>> begin AVAILABLE DATA

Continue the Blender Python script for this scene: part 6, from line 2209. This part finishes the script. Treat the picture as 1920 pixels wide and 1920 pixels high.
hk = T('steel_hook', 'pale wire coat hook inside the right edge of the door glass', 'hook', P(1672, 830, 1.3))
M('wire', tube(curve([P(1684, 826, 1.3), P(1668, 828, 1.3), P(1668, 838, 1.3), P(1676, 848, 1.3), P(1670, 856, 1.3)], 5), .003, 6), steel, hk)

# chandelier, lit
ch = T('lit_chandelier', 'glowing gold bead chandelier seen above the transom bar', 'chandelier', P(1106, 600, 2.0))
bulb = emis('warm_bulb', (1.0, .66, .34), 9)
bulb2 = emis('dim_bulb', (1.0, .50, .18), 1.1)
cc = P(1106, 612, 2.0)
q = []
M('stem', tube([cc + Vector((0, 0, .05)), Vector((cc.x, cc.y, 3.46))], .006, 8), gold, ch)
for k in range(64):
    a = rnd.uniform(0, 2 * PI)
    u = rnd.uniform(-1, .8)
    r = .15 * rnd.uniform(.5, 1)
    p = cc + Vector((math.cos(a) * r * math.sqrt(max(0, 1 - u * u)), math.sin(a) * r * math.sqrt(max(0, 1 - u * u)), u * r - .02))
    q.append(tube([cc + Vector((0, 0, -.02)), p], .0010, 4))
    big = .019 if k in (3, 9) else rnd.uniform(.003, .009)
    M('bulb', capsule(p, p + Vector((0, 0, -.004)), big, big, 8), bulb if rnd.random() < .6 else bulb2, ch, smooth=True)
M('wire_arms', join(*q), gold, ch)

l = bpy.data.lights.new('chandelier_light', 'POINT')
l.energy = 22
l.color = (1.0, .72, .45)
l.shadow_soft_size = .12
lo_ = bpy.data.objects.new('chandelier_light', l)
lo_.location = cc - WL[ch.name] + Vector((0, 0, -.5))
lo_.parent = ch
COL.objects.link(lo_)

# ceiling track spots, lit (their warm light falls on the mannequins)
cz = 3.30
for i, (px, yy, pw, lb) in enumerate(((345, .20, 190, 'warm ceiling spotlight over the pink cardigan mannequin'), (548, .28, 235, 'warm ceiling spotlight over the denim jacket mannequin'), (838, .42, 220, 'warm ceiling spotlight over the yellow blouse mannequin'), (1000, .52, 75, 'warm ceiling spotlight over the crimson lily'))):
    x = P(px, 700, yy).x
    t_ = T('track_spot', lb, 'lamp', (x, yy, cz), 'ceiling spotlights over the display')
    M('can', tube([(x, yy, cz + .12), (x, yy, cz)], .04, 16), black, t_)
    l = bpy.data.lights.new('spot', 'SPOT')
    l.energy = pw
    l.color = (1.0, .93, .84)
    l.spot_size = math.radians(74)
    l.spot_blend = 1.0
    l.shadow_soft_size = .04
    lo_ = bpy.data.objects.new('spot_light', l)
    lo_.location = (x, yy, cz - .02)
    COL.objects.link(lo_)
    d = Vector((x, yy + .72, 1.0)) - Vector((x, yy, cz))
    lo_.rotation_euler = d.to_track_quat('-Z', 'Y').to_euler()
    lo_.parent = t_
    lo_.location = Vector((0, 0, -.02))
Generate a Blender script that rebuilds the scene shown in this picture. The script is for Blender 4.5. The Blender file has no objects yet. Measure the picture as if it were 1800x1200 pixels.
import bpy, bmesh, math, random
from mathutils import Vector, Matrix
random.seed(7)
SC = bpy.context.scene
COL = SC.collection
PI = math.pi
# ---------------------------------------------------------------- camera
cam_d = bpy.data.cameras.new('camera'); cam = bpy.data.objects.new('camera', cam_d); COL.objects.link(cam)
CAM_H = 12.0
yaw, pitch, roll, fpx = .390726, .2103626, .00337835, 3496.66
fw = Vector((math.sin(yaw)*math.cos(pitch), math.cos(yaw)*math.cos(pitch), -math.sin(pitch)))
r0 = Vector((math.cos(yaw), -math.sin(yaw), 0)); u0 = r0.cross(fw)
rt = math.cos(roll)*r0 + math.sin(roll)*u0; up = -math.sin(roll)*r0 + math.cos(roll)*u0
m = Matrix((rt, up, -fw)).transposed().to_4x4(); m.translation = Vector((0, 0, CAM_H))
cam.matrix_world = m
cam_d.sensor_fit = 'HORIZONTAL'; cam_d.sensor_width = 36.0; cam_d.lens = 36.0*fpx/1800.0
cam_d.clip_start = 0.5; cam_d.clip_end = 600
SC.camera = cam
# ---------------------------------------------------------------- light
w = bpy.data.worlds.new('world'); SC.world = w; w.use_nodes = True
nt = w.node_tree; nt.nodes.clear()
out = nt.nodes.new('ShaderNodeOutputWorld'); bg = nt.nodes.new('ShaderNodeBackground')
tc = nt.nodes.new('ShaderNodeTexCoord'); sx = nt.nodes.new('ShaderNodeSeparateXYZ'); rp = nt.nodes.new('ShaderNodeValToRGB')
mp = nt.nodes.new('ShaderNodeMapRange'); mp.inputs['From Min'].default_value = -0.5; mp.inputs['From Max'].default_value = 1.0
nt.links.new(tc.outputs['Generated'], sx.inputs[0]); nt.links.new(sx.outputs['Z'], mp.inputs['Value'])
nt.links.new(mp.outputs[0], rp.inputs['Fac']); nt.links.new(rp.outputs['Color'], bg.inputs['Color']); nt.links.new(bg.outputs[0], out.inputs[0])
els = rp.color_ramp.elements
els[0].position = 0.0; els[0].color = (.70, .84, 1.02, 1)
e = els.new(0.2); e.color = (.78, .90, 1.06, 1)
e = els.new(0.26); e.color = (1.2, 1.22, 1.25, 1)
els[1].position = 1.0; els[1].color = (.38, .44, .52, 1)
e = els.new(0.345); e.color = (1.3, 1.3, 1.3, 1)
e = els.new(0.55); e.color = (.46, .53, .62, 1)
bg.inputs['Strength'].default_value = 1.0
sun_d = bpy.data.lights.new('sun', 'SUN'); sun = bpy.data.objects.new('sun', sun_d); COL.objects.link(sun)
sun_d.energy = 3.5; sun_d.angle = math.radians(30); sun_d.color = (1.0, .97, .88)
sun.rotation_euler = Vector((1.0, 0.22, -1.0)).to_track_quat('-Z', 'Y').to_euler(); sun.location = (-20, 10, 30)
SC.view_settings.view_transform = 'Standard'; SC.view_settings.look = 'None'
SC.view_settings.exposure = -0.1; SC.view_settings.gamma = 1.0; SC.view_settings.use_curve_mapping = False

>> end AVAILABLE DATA

▶ [AIM OF THE EXERCISE]:
Restate the whole listing exactly.

▶ [SOLUTION FOR THIS EXERCISE]:
Continue the Blender Python script for this scene: part 6, from line 2209. This part finishes the script. Treat the picture as 1920 pixels wide and 1920 pixels high.
hk = T('steel_hook', 'pale wire coat hook inside the right edge of the door glass', 'hook', P(1672, 830, 1.3))
M('wire', tube(curve([P(1684, 826, 1.3), P(1668, 828, 1.3), P(1668, 838, 1.3), P(1676, 848, 1.3), P(1670, 856, 1.3)], 5), .003, 6), steel, hk)

# chandelier, lit
ch = T('lit_chandelier', 'glowing gold bead chandelier seen above the transom bar', 'chandelier', P(1106, 600, 2.0))
bulb = emis('warm_bulb', (1.0, .66, .34), 9)
bulb2 = emis('dim_bulb', (1.0, .50, .18), 1.1)
cc = P(1106, 612, 2.0)
q = []
M('stem', tube([cc + Vector((0, 0, .05)), Vector((cc.x, cc.y, 3.46))], .006, 8), gold, ch)
for k in range(64):
    a = rnd.uniform(0, 2 * PI)
    u = rnd.uniform(-1, .8)
    r = .15 * rnd.uniform(.5, 1)
    p = cc + Vector((math.cos(a) * r * math.sqrt(max(0, 1 - u * u)), math.sin(a) * r * math.sqrt(max(0, 1 - u * u)), u * r - .02))
    q.append(tube([cc + Vector((0, 0, -.02)), p], .0010, 4))
    big = .019 if k in (3, 9) else rnd.uniform(.003, .009)
    M('bulb', capsule(p, p + Vector((0, 0, -.004)), big, big, 8), bulb if rnd.random() < .6 else bulb2, ch, smooth=True)
M('wire_arms', join(*q), gold, ch)

l = bpy.data.lights.new('chandelier_light', 'POINT')
l.energy = 22
l.color = (1.0, .72, .45)
l.shadow_soft_size = .12
lo_ = bpy.data.objects.new('chandelier_light', l)
lo_.location = cc - WL[ch.name] + Vector((0, 0, -.5))
lo_.parent = ch
COL.objects.link(lo_)

# ceiling track spots, lit (their warm light falls on the mannequins)
cz = 3.30
for i, (px, yy, pw, lb) in enumerate(((345, .20, 190, 'warm ceiling spotlight over the pink cardigan mannequin'), (548, .28, 235, 'warm ceiling spotlight over the denim jacket mannequin'), (838, .42, 220, 'warm ceiling spotlight over the yellow blouse mannequin'), (1000, .52, 75, 'warm ceiling spotlight over the crimson lily'))):
    x = P(px, 700, yy).x
    t_ = T('track_spot', lb, 'lamp', (x, yy, cz), 'ceiling spotlights over the display')
    M('can', tube([(x, yy, cz + .12), (x, yy, cz)], .04, 16), black, t_)
    l = bpy.data.lights.new('spot', 'SPOT')
    l.energy = pw
    l.color = (1.0, .93, .84)
    l.spot_size = math.radians(74)
    l.spot_blend = 1.0
    l.shadow_soft_size = .04
    lo_ = bpy.data.objects.new('spot_light', l)
    lo_.location = (x, yy, cz - .02)
    COL.objects.link(lo_)
    d = Vector((x, yy + .72, 1.0)) - Vector((x, yy, cz))
    lo_.rotation_euler = d.to_track_quat('-Z', 'Y').to_euler()
    lo_.parent = t_
    lo_.location = Vector((0, 0, -.02))
Generate a Blender script that rebuilds the scene shown in this picture. The script is for Blender 4.5. The Blender file has no objects yet. Measure the picture as if it were 1800x1200 pixels.
import bpy, bmesh, math, random
from mathutils import Vector, Matrix
random.seed(7)
SC = bpy.context.scene
COL = SC.collection
PI = math.pi
# ---------------------------------------------------------------- camera
cam_d = bpy.data.cameras.new('camera'); cam = bpy.data.objects.new('camera', cam_d); COL.objects.link(cam)
CAM_H = 12.0
yaw, pitch, roll, fpx = .390726, .2103626, .00337835, 3496.66
fw = Vector((math.sin(yaw)*math.cos(pitch), math.cos(yaw)*math.cos(pitch), -math.sin(pitch)))
r0 = Vector((math.cos(yaw), -math.sin(yaw), 0)); u0 = r0.cross(fw)
rt = math.cos(roll)*r0 + math.sin(roll)*u0; up = -math.sin(roll)*r0 + math.cos(roll)*u0
m = Matrix((rt, up, -fw)).transposed().to_4x4(); m.translation = Vector((0, 0, CAM_H))
cam.matrix_world = m
cam_d.sensor_fit = 'HORIZONTAL'; cam_d.sensor_width = 36.0; cam_d.lens = 36.0*fpx/1800.0
cam_d.clip_start = 0.5; cam_d.clip_end = 600
SC.camera = cam
# ---------------------------------------------------------------- light
w = bpy.data.worlds.new('world'); SC.world = w; w.use_nodes = True
nt = w.node_tree; nt.nodes.clear()
out = nt.nodes.new('ShaderNodeOutputWorld'); bg = nt.nodes.new('ShaderNodeBackground')
tc = nt.nodes.new('ShaderNodeTexCoord'); sx = nt.nodes.new('ShaderNodeSeparateXYZ'); rp = nt.nodes.new('ShaderNodeValToRGB')
mp = nt.nodes.new('ShaderNodeMapRange'); mp.inputs['From Min'].default_value = -0.5; mp.inputs['From Max'].default_value = 1.0
nt.links.new(tc.outputs['Generated'], sx.inputs[0]); nt.links.new(sx.outputs['Z'], mp.inputs['Value'])
nt.links.new(mp.outputs[0], rp.inputs['Fac']); nt.links.new(rp.outputs['Color'], bg.inputs['Color']); nt.links.new(bg.outputs[0], out.inputs[0])
els = rp.color_ramp.elements
els[0].position = 0.0; els[0].color = (.70, .84, 1.02, 1)
e = els.new(0.2); e.color = (.78, .90, 1.06, 1)
e = els.new(0.26); e.color = (1.2, 1.22, 1.25, 1)
els[1].position = 1.0; els[1].color = (.38, .44, .52, 1)
e = els.new(0.345); e.color = (1.3, 1.3, 1.3, 1)
e = els.new(0.55); e.color = (.46, .53, .62, 1)
bg.inputs['Strength'].default_value = 1.0
sun_d = bpy.data.lights.new('sun', 'SUN'); sun = bpy.data.objects.new('sun', sun_d); COL.objects.link(sun)
sun_d.energy = 3.5; sun_d.angle = math.radians(30); sun_d.color = (1.0, .97, .88)
sun.rotation_euler = Vector((1.0, 0.22, -1.0)).to_track_quat('-Z', 'Y').to_euler(); sun.location = (-20, 10, 30)
SC.view_settings.view_transform = 'Standard'; SC.view_settings.look = 'None'
SC.view_settings.exposure = -0.1; SC.view_settings.gamma = 1.0; SC.view_settings.use_curve_mapping = False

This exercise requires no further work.